Laissez-vous réconcilier avec Dieu : c’est l’invitation de saint Paul au début de ce carême. Et il justifie son invitation par ces mots que nous avons sans doute de la peine à comprendre :
« Celui qui n’a pas connu le péché, Dieu l’a pour nous identifié au péché, afin qu’en lui nous devenions justes de la justice même de Dieu ».
Dieu aurait-il besoin de victime pour nous pardonner ? Et pourquoi faire porter à un innocent la charge de nos fautes ? Mais essayons de comprendre. Paul s’exprime en raccourcis :
Dieu n’a pas besoin de victime, mais nos péchés ont produit des dégâts ! Dieu ne l’ignore pas ; ce n’est pas Lui qui l’a voulu, mais « il faut faire-avec » comme on dit. Or, comment faire-avec ? Sinon prendre en charge cette situation dégradée pour y faire naître la vie, le bien, « la justice », comme dit saint Paul.
C’est ce que notre Dieu a fait quand le Christ Jésus, son Fils, l’Innocent, a pris sur lui notre condition humaine avec toute sa déchéance et a mis à profit en quelque sorte cette situation pour y exprimer son amour pour Dieu, sa fraternité avec nous, et, de là, rayonner son Esprit sur nous.
Prenons une comparaison : Quand Maximilien Kolbe se propose aux nazis d’Auschwitz pour prendre la place d’un père de famille qu’ils viennent de condamner à mourir de faim pendant 10 jours dans une cellule du camp, que fait-il d’autre sinon de mettre à profit cette situation de barbarie pour y vivre le summum de l’amour. ? « Là où le péché a abondé, la grâce a surabondé », commenterait st Paul. Mais comment Maximilien Kolbe a-t-il pu faire cela ? Parce que l’exemple, surtout parce que l’Esprit d’amour de Jésus a rayonné sur lui depuis sa croix et sa résurrection.

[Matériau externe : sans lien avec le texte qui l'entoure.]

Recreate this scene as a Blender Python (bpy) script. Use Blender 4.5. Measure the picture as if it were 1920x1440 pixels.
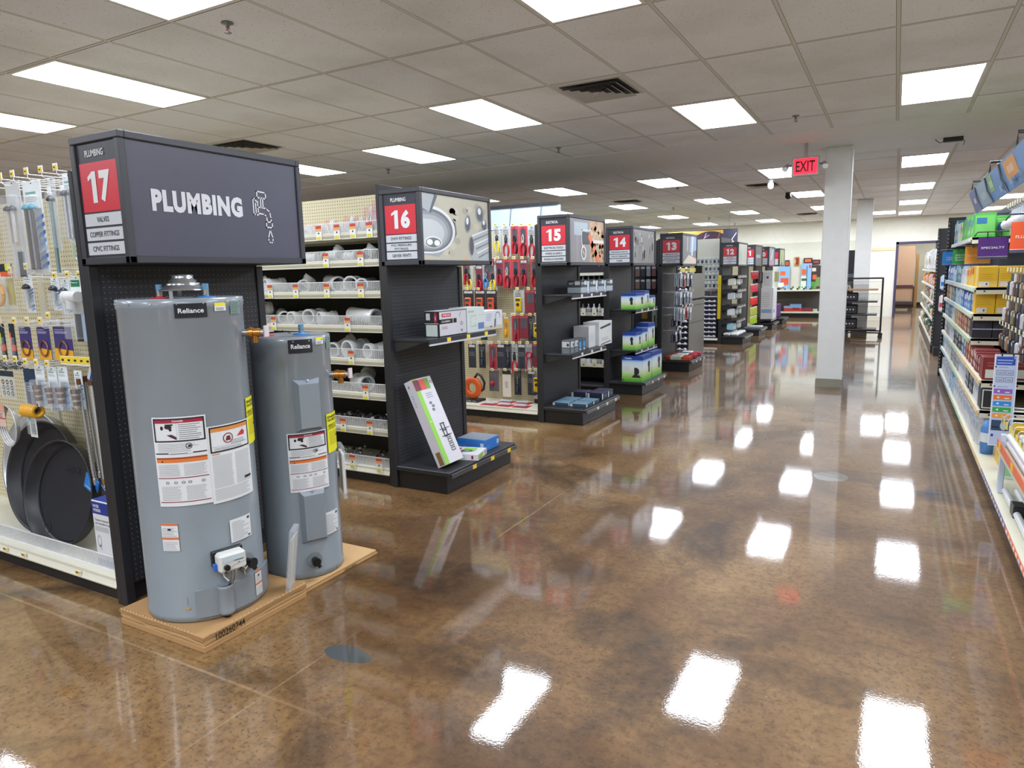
import bpy, math, random
from mathutils import Vector, Matrix
random.seed(7)
for _o in list(bpy.data.objects): bpy.data.objects.remove(_o)
PI = math.pi
SC = bpy.context.scene
COL = SC.collection
# ------------------------------------------------------------------ camera, world, exposure
EYE = Vector((0, 0, 1.52)); FPX = 1290.35
YAW, PITCH, ROLL = 0.506337, -0.155852, -0.0237974
cy_, sy_, cp_, sp_ = math.cos(YAW), math.sin(YAW), math.cos(PITCH), math.sin(PITCH)
FW = Vector((-sy_*cp_, cy_*cp_, sp_)); _r = Vector((cy_, sy_, 0)); _u = _r.cross(FW)
RT = math.cos(ROLL)*_r + math.sin(ROLL)*_u; UPV = -math.sin(ROLL)*_r + math.cos(ROLL)*_u
cam = bpy.data.cameras.new('camera'); camo = bpy.data.objects.new('camera', cam); COL.objects.link(camo)
cam.sensor_fit = 'HORIZONTAL'; cam.sensor_width = 36; cam.lens = FPX/1920*36
cam.clip_start = .05; cam.clip_end = 200
mm = Matrix((RT, UPV, -FW)).transposed().to_4x4(); mm.translation = EYE
camo.matrix_world = mm
SC.camera = camo
w = bpy.data.worlds.new('world'); SC.world = w; w.use_nodes = True
w.node_tree.nodes['Background'].inputs[0].default_value = (.8, .85, .9, 1)
w.node_tree.nodes['Background'].inputs[1].default_value = .3
SC.view_settings.view_transform = 'Standard'; SC.view_settings.look = 'None'
SC.view_settings.gamma = 1; SC.view_settings.use_curve_mapping = False
SC.view_settings.exposure = 0.92
LAMP = 13.0           # strength of the ceiling panels
CEIL = 3.008
# a point of the photograph laid on a real plane of the place
def ray(px, py): return FW + (px-960)/FPX*RT - (py-720)/FPX*UPV
def onz(px, py, z=0.0):
    d = ray(px, py); s = (z-EYE.z)/d.z; return EYE + d*s
def onx(px, py, x):
    d = ray(px, py); return EYE + d*(x/d.x)
def ony(px, py, y):
    d = ray(px, py); return EYE + d*(y/d.y)
# ------------------------------------------------------------------ materials
_m = {}
def lin(h):
    h = h.lstrip('#'); v = [int(h[i:i+2], 16)/255 for i in (0, 2, 4)]
    return tuple(c/12.92 if c <= .04045 else ((c+.055)/1.055)**2.4 for c in v)+(1,)
def C(h, rough=.55, metal=0.0, coat=0.0):
    k = (h, rough, metal, coat)
    if k in _m: return _m[k]
    m = bpy.data.materials.new('paint_'+h.lstrip('#')); m.use_nodes = True
    nt = m.node_tree; b = nt.nodes['Principled BSDF']
    c = lin(h)
    n = nt.nodes.new('ShaderNodeTexNoise'); n.inputs['Scale'].default_value = 9; n.inputs['Detail'].default_value = 3
    g = nt.nodes.new('ShaderNodeNewGeometry'); nt.links.new(g.outputs['Position'], n.inputs['Vector'])
    r = nt.nodes.new('ShaderNodeMix'); r.data_type = 'RGBA'
    r.inputs[6].default_value = tuple(x*.93 for x in c[:3])+(1,); r.inputs[7].default_value = tuple(min(1, x*1.05) for x in c[:3])+(1,)
    nt.links.new(n.outputs['Fac'], r.inputs[0]); nt.links.new(r.outputs[2], b.inputs['Base Color'])
    b.inputs['Roughness'].default_value = rough; b.inputs['Metallic'].default_value = metal
    b.inputs['Coat Weight'].default_value = coat; b.inputs['Coat Roughness'].default_value = .08
    _m[k] = m; return m
def glow(h, s):
    k = ('glow', h, s)
    if k in _m: return _m[k]
    m = bpy.data.materials.new('lit_'+h.lstrip('#')); m.use_nodes = True; nt = m.node_tree
    b = nt.nodes['Principled BSDF']; b.inputs['Base Color'].default_value = lin(h)
    b.inputs['Emission Color'].default_value = lin(h); b.inputs['Emission Strength'].default_value = s
    _m[k] = m; return m
def clearp(h='#e8eef2', a=.25, rough=.12):
    k = ('clear', h, a)
    if k in _m: return _m[k]
    m = bpy.data.materials.new('clear_plastic'); m.use_nodes = True; nt = m.node_tree
    b = nt.nodes['Principled BSDF']; b.inputs['Base Color'].default_value = lin(h)
    b.inputs['Roughness'].default_value = rough; b.inputs['Alpha'].default_value = a
    _m[k] = m; return m
def peg(base, hole, axis, rough=.5, pitch=.0254, rad=.19, lighten=None):
    """pegboard: rows of round holes; axis 'xz' or 'yz' in world metres"""
    k = ('peg', base, hole, axis)
    if k in _m: return _m[k]
    m = bpy.data.materials.new('pegboard'); m.use_nodes = True; nt = m.node_tree; b = nt.nodes['Principled BSDF']
    N = nt.nodes.new; L = nt.links.new
    g = N('ShaderNodeNewGeometry'); s = N('ShaderNodeSeparateXYZ'); L(g.outputs['Position'], s.inputs[0])
    def cell(o):
        a = N('ShaderNodeMath'); a.operation = 'DIVIDE'; a.inputs[1].default_value = pitch; L(o, a.inputs[0])
        f = N('ShaderNodeMath'); f.operation = 'FRACT'; L(a.outputs[0], f.inputs[0])
        d = N('ShaderNodeMath'); d.operation = 'SUBTRACT'; d.inputs[1].default_value = .5; L(f.outputs[0], d.inputs[0])
        q = N('ShaderNodeMath'); q.operation = 'MULTIPLY'; L(d.outputs[0], q.inputs[0]); L(d.outputs[0], q.inputs[1]); return q
    a = cell(s.outputs[0 if axis[0] == 'x' else 1]); c = cell(s.outputs[2])
    t = N('ShaderNodeMath'); t.operation = 'ADD'; L(a.outputs[0], t.inputs[0]); L(c.outputs[0], t.inputs[1])
    l = N('ShaderNodeMath'); l.operation = 'LESS_THAN'; l.inputs[1].default_value = rad*rad; L(t.outputs[0], l.inputs[0])
    mx = N('ShaderNodeMix'); mx.data_type = 'RGBA'; mx.inputs[6].default_value = lin(base); mx.inputs[7].default_value = lin(hole)
    L(l.outputs[0], mx.inputs[0]); L(mx.outputs[2], b.inputs['Base Color'])
    bm = N('ShaderNodeBump'); bm.invert = True; bm.inputs['Distance'].default_value = .003; L(l.outputs[0], bm.inputs['Height']); L(bm.outputs[0], b.inputs['Normal'])
    b.inputs['Roughness'].default_value = rough
    _m[k] = m; return m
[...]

Jésus, parce qu’il était le Fils bien-aimé de Dieu, était seul capable d’initier une telle substitution de la justice à l’écrasement, de l’amour au mépris. Sur la croix, Jésus était le concentré des méfaits du péché de l‘humanité, mais c’est là qu’il a retourné le mal en bien, à notre avantage à tous. Voilà ce que Dieu a fait en son Fils et voilà pourquoi Paul peut nous dire : Laissez-vous réconcilier avec Dieu.
Sur le lieu même de votre péché le Christ Jésus est venu y substituer l’amour.
Regardez, vous verrez que c’est encore actuel : ce que vous aviez produit de dégâts, autour de vous et en vous, par votre égoïsme, votre convoitise, votre violence, peut devenir / est devenu / le lieu, le tremplin de l’amour, et d‘un amour plus grand que votre péché, dès que vous avez laissé le Christ Jésus vous saisir et vous retourner par son Esprit d’amour. On n’est pas dans une logique de punition et de satisfaction, mais dans une logique de substitution gratuite de l’amour à la méchanceté pour transmuer la méchanceté en amour.
Laissez-vous réconcilier avec Dieu pendant ce carême : mettez à profit toutes vos situations d’échec moral et spirituel, toutes les formes de déchéance personnelles et communautaires, pour que s’y greffe la puissance sanctifiante du Christ. Laissez votre péché devenir le lieu de la justice de Dieu, pas par la punition mais par l’oblation : par l’oblation de vos plaies à celui qui les transformera en capacité d’aimer davantage.
Frères, nous sommes les ambassadeurs du Christ. Nous, pécheurs conscients d’être ainsi transformés par la grâce et l‘amour de Dieu, nous devenons les ambassadeurs de cette réconciliation. C’est là notre publicité. C’est devenu notre mission. Sonnez du cor dans Sion : prescrivez un jeûne sacré, annoncez une fête solennelle, réunissez le peuple, tenez une assemblée sainte, rassemblez les anciens, réunissez petits enfants et nourrissons Il faut que tout le monde sache que désormais, dans le Christ Jésus, nous avons reçu le pouvoir d’aimer, non pas malgré nos péchés, mais sur le lieu même de nos péchés.